» What is needed: Restate word for word the lines that begin the listing and end with the line holding "from mathutils import Vector, Matrix".

» Data excerpt:
◇ ◇ ◇
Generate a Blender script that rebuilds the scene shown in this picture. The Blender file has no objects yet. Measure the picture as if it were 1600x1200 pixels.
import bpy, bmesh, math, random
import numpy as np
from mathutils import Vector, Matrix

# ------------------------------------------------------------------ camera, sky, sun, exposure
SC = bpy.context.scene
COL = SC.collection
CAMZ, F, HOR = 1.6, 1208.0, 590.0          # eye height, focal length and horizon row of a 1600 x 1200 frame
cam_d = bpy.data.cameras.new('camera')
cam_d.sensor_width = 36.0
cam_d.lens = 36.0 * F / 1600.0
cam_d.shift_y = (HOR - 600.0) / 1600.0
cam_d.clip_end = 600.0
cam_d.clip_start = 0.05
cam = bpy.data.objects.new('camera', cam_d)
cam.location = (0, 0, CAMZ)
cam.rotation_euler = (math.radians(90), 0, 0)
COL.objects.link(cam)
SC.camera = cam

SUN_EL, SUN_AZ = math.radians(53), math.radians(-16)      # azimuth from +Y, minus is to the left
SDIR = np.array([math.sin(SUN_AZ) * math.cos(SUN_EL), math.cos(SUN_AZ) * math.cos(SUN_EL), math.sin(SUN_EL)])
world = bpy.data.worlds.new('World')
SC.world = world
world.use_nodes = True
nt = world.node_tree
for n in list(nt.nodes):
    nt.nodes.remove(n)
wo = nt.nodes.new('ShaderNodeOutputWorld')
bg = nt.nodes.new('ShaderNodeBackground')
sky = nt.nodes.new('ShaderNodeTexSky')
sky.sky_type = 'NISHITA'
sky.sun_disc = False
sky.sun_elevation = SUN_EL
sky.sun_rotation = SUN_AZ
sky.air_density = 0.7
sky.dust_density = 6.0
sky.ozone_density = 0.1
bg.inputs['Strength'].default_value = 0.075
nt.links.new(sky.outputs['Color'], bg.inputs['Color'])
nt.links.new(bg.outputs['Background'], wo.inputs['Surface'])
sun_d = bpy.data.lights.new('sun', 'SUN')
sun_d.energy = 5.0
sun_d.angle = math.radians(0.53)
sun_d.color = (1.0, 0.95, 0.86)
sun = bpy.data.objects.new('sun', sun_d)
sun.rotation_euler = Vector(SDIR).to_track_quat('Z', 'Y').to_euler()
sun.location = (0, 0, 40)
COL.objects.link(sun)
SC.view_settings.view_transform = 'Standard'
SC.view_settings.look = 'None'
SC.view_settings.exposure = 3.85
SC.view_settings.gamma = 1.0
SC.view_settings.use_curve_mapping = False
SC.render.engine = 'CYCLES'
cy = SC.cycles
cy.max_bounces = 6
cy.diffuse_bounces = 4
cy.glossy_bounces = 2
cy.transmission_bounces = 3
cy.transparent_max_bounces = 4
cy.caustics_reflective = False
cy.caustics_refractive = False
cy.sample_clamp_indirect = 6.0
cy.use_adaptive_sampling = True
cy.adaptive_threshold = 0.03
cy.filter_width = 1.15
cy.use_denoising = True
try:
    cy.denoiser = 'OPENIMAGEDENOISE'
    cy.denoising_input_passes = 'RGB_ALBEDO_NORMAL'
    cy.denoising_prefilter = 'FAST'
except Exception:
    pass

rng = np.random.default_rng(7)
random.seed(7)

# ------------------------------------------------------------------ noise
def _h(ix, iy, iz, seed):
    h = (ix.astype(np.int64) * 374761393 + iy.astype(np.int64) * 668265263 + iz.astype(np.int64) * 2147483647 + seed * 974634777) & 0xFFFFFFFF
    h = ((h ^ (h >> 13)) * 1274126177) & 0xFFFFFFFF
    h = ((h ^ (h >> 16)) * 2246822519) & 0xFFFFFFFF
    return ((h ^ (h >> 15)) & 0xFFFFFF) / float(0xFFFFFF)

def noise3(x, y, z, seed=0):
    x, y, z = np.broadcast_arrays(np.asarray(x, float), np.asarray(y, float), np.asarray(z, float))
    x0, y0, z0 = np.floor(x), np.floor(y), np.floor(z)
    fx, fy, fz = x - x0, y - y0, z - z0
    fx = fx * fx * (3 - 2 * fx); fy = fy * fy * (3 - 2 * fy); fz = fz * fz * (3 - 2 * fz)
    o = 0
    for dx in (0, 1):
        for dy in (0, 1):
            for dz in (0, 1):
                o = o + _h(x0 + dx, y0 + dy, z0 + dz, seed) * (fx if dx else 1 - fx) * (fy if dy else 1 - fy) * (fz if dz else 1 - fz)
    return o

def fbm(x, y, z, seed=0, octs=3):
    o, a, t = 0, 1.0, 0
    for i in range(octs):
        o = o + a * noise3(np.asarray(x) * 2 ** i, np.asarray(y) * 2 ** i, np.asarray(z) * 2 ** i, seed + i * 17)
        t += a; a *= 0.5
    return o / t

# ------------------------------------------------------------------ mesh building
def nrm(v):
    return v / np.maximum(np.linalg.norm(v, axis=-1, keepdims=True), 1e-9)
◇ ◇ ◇
» Full response:
Generate a Blender script that rebuilds the scene shown in this picture. The Blender file has no objects yet. Measure the picture as if it were 1600x1200 pixels.
import bpy, bmesh, math, random
import numpy as np
from mathutils import Vector, Matrix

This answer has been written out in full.